The examples are in no way meant to be representative of each country, as if that were even possible. Rather, they are simply snapshots of unique, sometimes quirky ways people eat dinner. Nor could we cover every place on the globe. Some stories are located in prosperous cities, some in rural settings. There is a broad range of socioeconomic circumstances featured across the entries, and there are even two contrasting examples from one country precisely for the purpose of detailed comparison. Regarding the culinary landscape, the intent is not to highlight exemplary fine dining and certainly not to stereotype any particular set of customs or eating habits or even feature so-called typical dishes. Rather, the intent is to celebrate the panoply of human experience. The same goes for the structure of the family itself, and the majority of examples here are anything but the perceived norm of a heterosexual couple with 2.5 children. Families are made up of a wide array of relatives, friends, and even solitary individuals. And we must not forget that pets are also often an integral part of the family, even if not fed directly from the table.

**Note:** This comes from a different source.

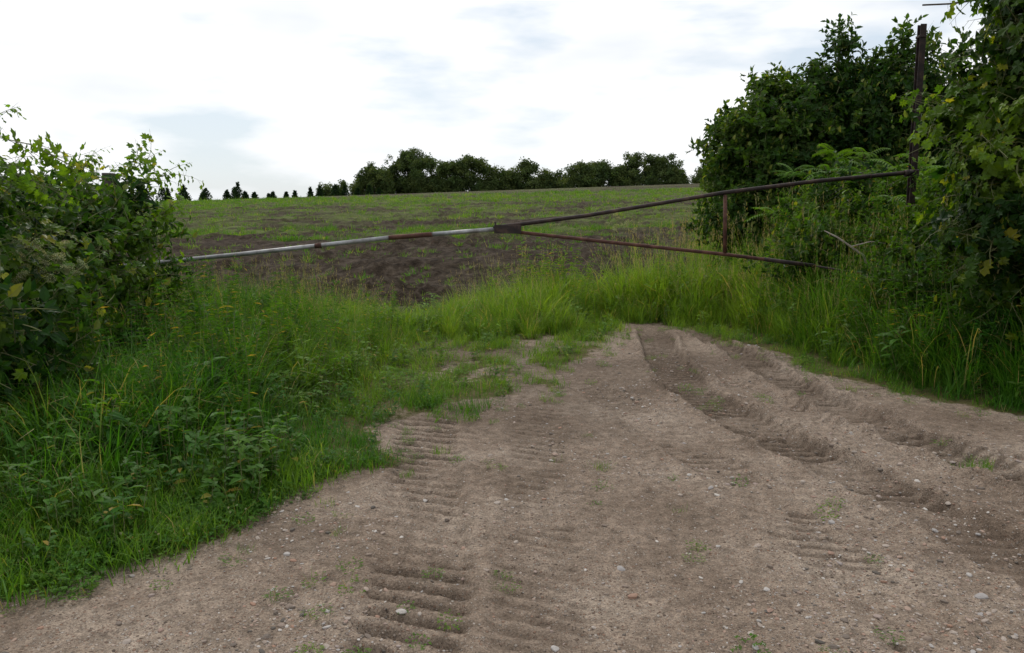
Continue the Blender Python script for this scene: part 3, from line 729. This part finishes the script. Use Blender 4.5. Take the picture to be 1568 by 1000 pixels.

At the center of all controversy over dinner is cooking itself. There is a widespread perception that people in the past few generations have lost basic cooking skills and have succumbed to the enticements of mass-produced convenience food that promises to be quick and easy but offers little in terms of gastronomic pleasure or sound nutrition. Moreover, food specifically marketed toward children is thought to be corrupting their palates toward nuggetized, overly salted, and sweet mass-produced food that steers them away from ever appreciating fresh fruits and vegetables and simply prepared dishes made from fresh whole ingredients. Modern industrial food has little respect for culinary traditions, which many see as in danger of being lost. This is thought to be a process begun in the more prosperous nations that has begun to affect the entire globe. We shall see if this perception is true. People may indeed cook differently than in the past, but by and large they are still cooking. One also has to wonder if our perception of a golden past where mom did the cooking from scratch and everyone sat down every night to a quintessential family dinner has more to do with our hopes of what should be rather than what ever really was the norm. The entries that follow provide some evidence that our perceptions are rarely borne out by actual experience. Naturally these accounts offer a tiny statistical sample, but they do show that we should resist making quick judgments about general trends in eating habits and that while the evolution of dinner is inevitable, it is not always so negative.
Another feature that is particularly interesting is how the cooking is done and what technologies are employed. Do families increasingly rely on frozen or canned foods, or is everything fresh and prepared from scratch? Is food purchased once a week and stored in a refrigerator, or is shopping a daily affair? Even the physical layout of the kitchen can be very revealing. Expensive trophy kitchens may rarely be used, while some people seem to manage fine with a tiny burner, a few pots, and a minuscule workspace. It is also amazing that while in one part of the world life seems inconceivable without plastic wrap, tin foil, and plastic containers for leftovers; in other places there arent even refrigerators. We tend to forget that modern modes of eating are not even a century old, and in some places on Earth they are still unheard of.